Thread: determine the 1,000,000 th primitive number in less than 10 min !!!

Please post your code in code or highlight tags. You can learn how in the Announcement topic at the top of the sub-forum.

Dear Greg , thanks for your help , if it's not clear again , let me know

Originally Posted by GregBrannon

Please post your code in code or highlight tags. You can learn how in the Announcement topic at the top of the sub-forum.

You don't need to check even numbers for primality. Return false if (n%2 == 0). Take that even further and check all the small factors.

Next up you will probably want to run Fermat's little theorem. It will tell you if the number is probably composite meaning you can quickly eliminate definite non-primes. If it picks up a composite you can do the brute force divisor check.

Realistically, this will only slightly reduce computational time. What you really need to do is the Sieve of Erathosethenes. The 1,000,000th prime is 15,485,863 so it's quiet a chunk of memory but it will only take a second or two.

how to calculate the 1,000,000 th prime number in less than 10 min in java language?
it's my code , but it is not as fast as I need ... , please give me the hints to improve it ...

public class PrimeF 
{
 
	private static boolean isPrime(long n)
	{
		long p=(long)Math.sqrt(n);
 
		int i=2;
		while(i<=p)
		{
			int k=0;
			for(int j=2;j<=i;j++)
				if(i%j==0)
					k++;
			if(k==1)
			{
				if(n%i == 0)
					return false;
			}
			i++;
		}
 
		return true;
	}
	public static long get_thPrime(int n)
	{
		int count=0,i=2;
		while(count < n)
		{
			if(isPrime(i))
				count++;
			i++;
		}
 
		return --i;
	}
}

thanks for your help

Dear Christopher
tnx for your advice , It really helped .

Originally Posted by ChristopherLowe

You don't need to check even numbers for primality. Return false if (n%2 == 0). Take that even further and check all the small factors.

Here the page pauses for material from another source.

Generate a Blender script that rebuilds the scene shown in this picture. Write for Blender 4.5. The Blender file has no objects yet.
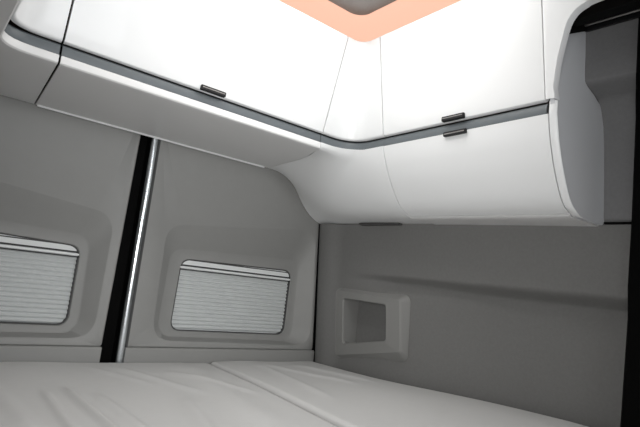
import bpy, bmesh, math
from mathutils import Vector, Matrix

C = bpy.context.scene.collection
ZO = 1.10          # camera height above the van floor; shapes below are measured from the camera's eye level
R = math.radians

# ------------------------------------------------------------------ materials
def new_mat(name):
    m = bpy.data.materials.new(name); m.use_nodes = True
    nt = m.node_tree
    return m, nt, nt.nodes['Principled BSDF']

def mat(name, col, rough=0.5, metal=0.0, noise=0.0, nscale=60.0, bump=0.0, bscale=400.0, coat=0.0, spec=0.5, stretch=None):
    m, nt, b = new_mat(name)
    b.inputs['Base Color'].default_value = (*col, 1)
    b.inputs['Roughness'].default_value = rough
    b.inputs['Metallic'].default_value = metal
    b.inputs['Specular IOR Level'].default_value = spec
    b.inputs['Coat Weight'].default_value = coat
    tc = nt.nodes.new('ShaderNodeTexCoord')
    src = tc.outputs['Object']
    if stretch:
        mp = nt.nodes.new('ShaderNodeMapping'); mp.inputs['Scale'].default_value = stretch
        nt.links.new(src, mp.inputs['Vector']); src = mp.outputs['Vector']
    if noise:
        n = nt.nodes.new('ShaderNodeTexNoise'); n.inputs['Scale'].default_value = nscale
        n.inputs['Detail'].default_value = 5
        nt.links.new(src, n.inputs['Vector'])
        r = nt.nodes.new('ShaderNodeMapRange')
        r.inputs['To Min'].default_value = 1 - noise; r.inputs['To Max'].default_value = 1 + noise
        nt.links.new(n.outputs['Fac'], r.inputs['Value'])
        mx = nt.nodes.new('ShaderNodeMix'); mx.data_type = 'RGBA'; mx.blend_type = 'MULTIPLY'
        mx.inputs['Factor'].default_value = 1
        mx.inputs['A'].default_value = (*col, 1)
        nt.links.new(r.outputs['Result'], mx.inputs['B'])
        nt.links.new(mx.outputs['Result'], b.inputs['Base Color'])
    if bump:
        n2 = nt.nodes.new('ShaderNodeTexNoise'); n2.inputs['Scale'].default_value = bscale
        n2.inputs['Detail'].default_value = 3
        nt.links.new(src, n2.inputs['Vector'])
        bp = nt.nodes.new('ShaderNodeBump'); bp.inputs['Strength'].default_value = bump
        bp.inputs['Distance'].default_value = 0.002
        nt.links.new(n2.outputs['Fac'], bp.inputs['Height'])
        nt.links.new(bp.outputs['Normal'], b.inputs['Normal'])
    return m

WHITE = mat('white_lacquer', (0.80, 0.81, 0.815), 0.36, coat=0.08)
WHITE2 = mat('white_satin', (0.74, 0.74, 0.74), 0.42)
GABLE = mat('pale_grey_gable', (0.60, 0.61, 0.63), 0.55, bump=0.05, bscale=900)
BAND = mat('slate_grey_channel', (0.115, 0.13, 0.14), 0.42, spec=0.35)
DOORP = mat('door_panel_grey', (0.29, 0.29, 0.282), 0.55, noise=0.03, nscale=25, bump=0.12, bscale=700)
FLEECE = mat('grey_felt_lining', (0.18, 0.179, 0.175), 0.85, noise=0.10, nscale=120, bump=0.35, bscale=500, spec=0.2)
FLEECE2 = mat('dark_grey_felt_lining', (0.19, 0.19, 0.193), 0.85, noise=0.10, nscale=120, bump=0.35, bscale=500, spec=0.2)
POCKET = mat('pocket_grey_plastic', (0.23, 0.229, 0.222), 0.6, bump=0.15, bscale=600)
BLACK = mat('black_rubber', (0.002, 0.002, 0.002), 0.7, spec=0.05)
BLACKP = mat('black_plastic', (0.009, 0.009, 0.010), 0.55, spec=0.3)
RAILB = mat('matt_black_rail', (0.004, 0.004, 0.004), 0.8, spec=0.1)
CHROME = mat('brushed_chrome', (0.78, 0.82, 0.85), 0.22, metal=1.0)
STEEL = mat('dull_steel', (0.35, 0.34, 0.33), 0.4, metal=1.0)
SHEET = mat('off_white_cotton', (0.60, 0.597, 0.59), 0.9, noise=0.02, nscale=40, bump=0.18, bscale=900, spec=0.15)
BLIND = mat('white_pleated_fabric', (0.62, 0.64, 0.64), 0.8, noise=0.02, nscale=200, spec=0.2)
RAILW = mat('white_blind_rail', (0.84, 0.86, 0.86), 0.4)
CEIL = mat('grey_ceiling_felt', (0.42, 0.41, 0.40), 0.8, noise=0.04, nscale=80, bump=0.15, bscale=500)
FLOORM = mat('dark_floor_board', (0.10, 0.10, 0.10), 0.7, noise=0.2, nscale=12)
GAPM = mat('shadow_gap_grey', (0.06, 0.06, 0.06), 0.7)

def glow(name, col, s):
    m, nt, b = new_mat(name)
    b.inputs['Base Color'].default_value = (0.15, 0.12, 0.10, 1)
    b.inputs['Emission Color'].default_value = (*col, 1)
    b.inputs['Emission Strength'].default_value = s
    return m
PEACH = glow('warm_cove_glow', (1.0, 0.585, 0.43), 0.97)

def glass(name):
    m, nt, b = new_mat(name)
    b.inputs['Base Color'].default_value = (0.10, 0.12, 0.12, 1)
    b.inputs['Roughness'].default_value = 0.05
    b.inputs['Transmission Weight'].default_value = 0.9
    return m
GLASS = glass('tinted_window_glass')

# ------------------------------------------------------------------ mesh helpers
def link(name, me, m, parent=None, smooth=True, angle=35):
    o = bpy.data.objects.new(name, me); C.objects.link(o)
    me.materials.append(m)
    if parent is not None: o.parent = parent
    if smooth:
        for p in me.polygons: p.use_smooth = True
        try: me.set_sharp_from_angle(angle=R(angle))
        except Exception: pass
    return o

def mesh_from(verts, faces, name):
    me = bpy.data.meshes.new(name)
    me.from_pydata([(x, y, z + ZO) for x, y, z in verts], [], faces)
    bm = bmesh.new(); bm.from_mesh(me)
    bmesh.ops.remove_doubles(bm, verts=bm.verts, dist=1e-5)
    bmesh.ops.recalc_face_normals(bm, faces=bm.faces)
    bm.to_mesh(me); bm.free()
    return me

EYE = Vector((0.35, 0.45, ZO))
def sheet(name, rows, m, parent=None, thick=0.008, angle=35, closed=False, toward=EYE):
    """grid surface given as rows of points, thickened away from the room"""
    nr, nc = len(rows), len(rows[0])
    V = [p for r in rows for p in r]
    F = []
    for i in range(nr - 1):
        for j in range(nc if closed else nc - 1):
            a = i * nc + j; b = i * nc + (j + 1) % nc
            F.append((a, b, b + nc, a + nc))
    me = bpy.data.meshes.new(name)
    me.from_pydata([(x, y, z + ZO) for x, y, z in V], [], F)
    bm = bmesh.new(); bm.from_mesh(me)
    bmesh.ops.remove_doubles(bm, verts=bm.verts, dist=1e-5)
    bmesh.ops.recalc_face_normals(bm, faces=bm.faces)
    s = sum((f.normal.dot(toward - f.calc_center_median()) * f.calc_area() for f in bm.faces))
    if s < 0: bmesh.ops.reverse_faces(bm, faces=bm.faces)
    if thick:
        bm.normal_update()
        bound = [e for e in bm.edges if e.is_boundary]
        top = list(bm.verts); norm = {v: v.normal.copy() for v in top}
        faces = list(bm.faces)
        nv = {v: bm.verts.new(v.co - norm[v] * thick) for v in top}
        for f in faces:
            bm.faces.new([nv[v] for v in reversed(f.verts)])
        for e in bound:
            a, b = e.verts
            f0 = e.link_faces[0]
            # keep the winding of the rim consistent with the face it hangs from
            vs = list(f0.verts); k = vs.index(a)
            if vs[(k + 1) % len(vs)] is b: bm.faces.new((b, a, nv[a], nv[b]))
            else: bm.faces.new((a, b, nv[b], nv[a]))
    bm.to_mesh(me); bm.free()
    return link(name, me, m, parent, True, angle)

def prism(name, poly, axis, a, b, m, parent=None, bevel=0.0, seg=3, smooth=True):
    """polygon extruded along an axis; poly in the two other axes' order"""
    def P(p, t):
        if axis == 'X': return (t, p[0], p[1])
        if axis == 'Y': return (p[0], t, p[1])
        return (p[0], p[1], t)
    n = len(poly)
    V = [P(p, a) for p in poly] + [P(p, b) for p in poly]
    F = [tuple(range(n)), tuple(range(2 * n - 1, n - 1, -1))]
    F += [(i, (i + 1) % n, (i + 1) % n + n, i + n) for i in range(n)]
    me = mesh_from(V, F, name)
    if bevel:
        bm = bmesh.new(); bm.from_mesh(me)
        bmesh.ops.bevel(bm, geom=list(bm.edges), offset=bevel, segments=seg, affect='EDGES', profile=0.6)
        bm.to_mesh(me); bm.free()
    return link(name, me, m, parent, smooth)

def box(name, x0, x1, y0, y1, z0, z1, m, parent=None, bevel=0.0, seg=3):
    return prism(name, [(x0, y0), (x1, y0), (x1, y1), (x0, y1)], 'Z', z0, z1, m, parent, bevel, seg)

def tube(name, p, q, r, m, parent=None, n=20):
    p = Vector(p); q = Vector(q); d = (q - p).normalized()
    u = d.orthogonal().normalized(); w = d.cross(u)
    V = []
    for c in (p, q):
        for i in range(n):
            t = 2 * math.pi * i / n
            v = c + u * (r * math.cos(t)) + w * (r * math.sin(t)); V.append(tuple(v))
    F = [(i, (i + 1) % n, n + (i + 1) % n, n + i) for i in range(n)]
    F += [tuple(range(n)), tuple(range(2 * n - 1, n - 1, -1))]
    return link(name, mesh_from(V, F, name), m, parent)

def thing(name, label, cat, loc, group=None):
    o = bpy.data.objects.new(name, None); C.objects.link(o)
    o.location = (loc[0], loc[1], loc[2] + ZO); o.empty_display_size = 0.05
    o['label'] = label; o['category'] = cat
    if group: o['group'] = group
    return o
def settle(root):
    """parts are built in world coordinates; keep them there under an Empty standing at the thing's base"""
    inv = Matrix.Translation(root.location).inverted()
    for ch in root.children: ch.matrix_parent_inverse = inv
def tag(o, label, cat, group=None):
    o['label'] = label; o['category'] = cat
    if group: o['group'] = group
    return o
def struct(o): o['kind'] = 'structure'; return o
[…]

Next up you will probably want to run Fermat's little theorem. It will tell you if the number is probably composite meaning you can quickly eliminate definite non-primes. If it picks up a composite you can do the brute force divisor check.

Realistically, this will only slightly reduce computational time. What you really need to do is the Sieve of Erathosethenes. The 1,000,000th prime is 15,485,863 so it's quiet a chunk of memory but it will only take a second or two.

I believe those tags are quote tags, but you made the effort. Thanks. Please use the correct ones next time.

You're finding prime numbers, right? 'Prime' and 'primitive' are not the same thing.

You can start simplifying your algorithm by NOT checking even numbers. That's easy enough. Then you can skip multiples of 3 - getting more complicated - and you can extend that to eliminating all multiples of lesser prime numbers, also known as the Sieve of Eratosthenes.

Start by not checking even numbers and see if that helps.

thanks , it helped . sorry for mistakes

Originally Posted by GregBrannon

I believe those tags are quote tags, but you made the effort. Thanks. Please use the correct ones next time.

You're finding prime numbers, right? 'Prime' and 'primitive' are not the same thing.

You can start simplifying your algorithm by NOT checking even numbers. That's easy enough. Then you can skip multiples of 3 - getting more complicated - and you can extend that to eliminating all multiples of lesser prime numbers, also known as the Sieve of Eratosthenes.

Start by not checking even numbers and see if that helps.